It is October in Boston. The leaves are turning. A cool breeze moves through the campus carrying the faint scent of red maple and elm.
Inside a classroom at Harvard Business School, a professor is midway through a lecture on mergers and acquisitions. The subject is synergy — what it is, how to recognise it, and why companies that learn to harness it tend to leap ahead of those that don’t. The students are attentive. The thinking in the room is serious.
Useful knowledge. The kind that takes years to apply.
Cut to Gurugram. A different kind of classroom entirely.
It is mid-afternoon in the middle of summer. Forty-five degrees. The air is thick and still. Breathing feels like an effort. This is not weather — it is an endurance test, served daily to anyone without the luxury of air conditioning or shelter.
On a pavement outside my building, a tailor has set up his sewing machine under a sheet of hoarding he has propped up as shade. It is minimal protection, but it is something.

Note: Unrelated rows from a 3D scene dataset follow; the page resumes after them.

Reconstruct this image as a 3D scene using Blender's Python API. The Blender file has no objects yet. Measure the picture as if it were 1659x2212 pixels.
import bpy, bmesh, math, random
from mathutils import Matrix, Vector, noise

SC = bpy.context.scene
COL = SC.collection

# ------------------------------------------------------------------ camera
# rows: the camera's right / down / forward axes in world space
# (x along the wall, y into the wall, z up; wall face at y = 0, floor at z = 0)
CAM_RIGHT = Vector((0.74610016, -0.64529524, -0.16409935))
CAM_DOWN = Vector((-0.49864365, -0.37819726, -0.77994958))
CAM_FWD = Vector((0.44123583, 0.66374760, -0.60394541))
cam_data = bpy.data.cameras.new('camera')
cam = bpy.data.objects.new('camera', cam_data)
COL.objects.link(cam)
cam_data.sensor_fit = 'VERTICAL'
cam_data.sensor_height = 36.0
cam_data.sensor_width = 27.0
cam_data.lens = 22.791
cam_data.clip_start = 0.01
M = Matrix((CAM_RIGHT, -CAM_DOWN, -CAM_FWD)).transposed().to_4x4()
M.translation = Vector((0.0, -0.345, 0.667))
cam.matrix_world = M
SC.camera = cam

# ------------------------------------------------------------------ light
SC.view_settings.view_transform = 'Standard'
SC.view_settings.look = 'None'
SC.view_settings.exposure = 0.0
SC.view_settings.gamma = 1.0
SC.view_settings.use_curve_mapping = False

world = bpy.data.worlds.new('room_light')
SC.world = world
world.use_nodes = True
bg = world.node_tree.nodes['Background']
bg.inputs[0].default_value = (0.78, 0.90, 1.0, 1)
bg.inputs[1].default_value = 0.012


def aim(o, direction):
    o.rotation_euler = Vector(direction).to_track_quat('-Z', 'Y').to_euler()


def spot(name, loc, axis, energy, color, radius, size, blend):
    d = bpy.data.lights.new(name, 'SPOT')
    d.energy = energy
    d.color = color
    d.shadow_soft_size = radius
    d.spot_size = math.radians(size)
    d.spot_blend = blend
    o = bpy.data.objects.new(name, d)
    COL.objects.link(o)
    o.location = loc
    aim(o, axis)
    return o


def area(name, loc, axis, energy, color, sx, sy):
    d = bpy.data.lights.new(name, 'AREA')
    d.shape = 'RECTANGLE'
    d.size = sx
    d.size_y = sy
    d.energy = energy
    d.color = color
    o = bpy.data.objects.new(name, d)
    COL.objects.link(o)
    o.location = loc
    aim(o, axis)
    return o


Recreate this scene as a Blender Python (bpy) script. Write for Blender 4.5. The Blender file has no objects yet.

Across from him, a tea-stall vendor works his station. On days like this, his cold water bucket is as valuable as anything he sells.
I watched them from my balcony over several days. The tailor’s routine caught my attention first — between repairs, he would make a quick dash across to the vendor, not for tea, but to retrieve a bottle of cold water he had placed in the bucket to chill. A small, practical arrangement. Nothing formal about it.
Then one afternoon I looked down, and the tea stall had moved. It was now alongside the tailor, both of them under the same sheet of hoarding.
They had merged their resources. Shelter in exchange for cold water and chai. Simple. Logical. Effective.
What happened next was the part neither of them had planned. Every customer who came to the tea stall left knowing exactly where the nearest tailor was. Every customer who came for alterations left knowing exactly where to get a cold drink. Two small operations, each referring to the other without a system, a strategy, or a single conversation about it. The arrangement created its own momentum.
I lost track of them for a while. When I asked, I was told they had moved into a small shop nearby.
Two classrooms. One lesson.
Synergy is not a business school concept. It is not something that requires a whiteboard, a consultant, or a merger agreement. It is what happens when two people, under pressure, decide that working together serves them better than working alone — and then act on it without overthinking it.
The tailor and the vendor did not study it. They lived it.
That, in my experience, is how most of the important lessons arrive.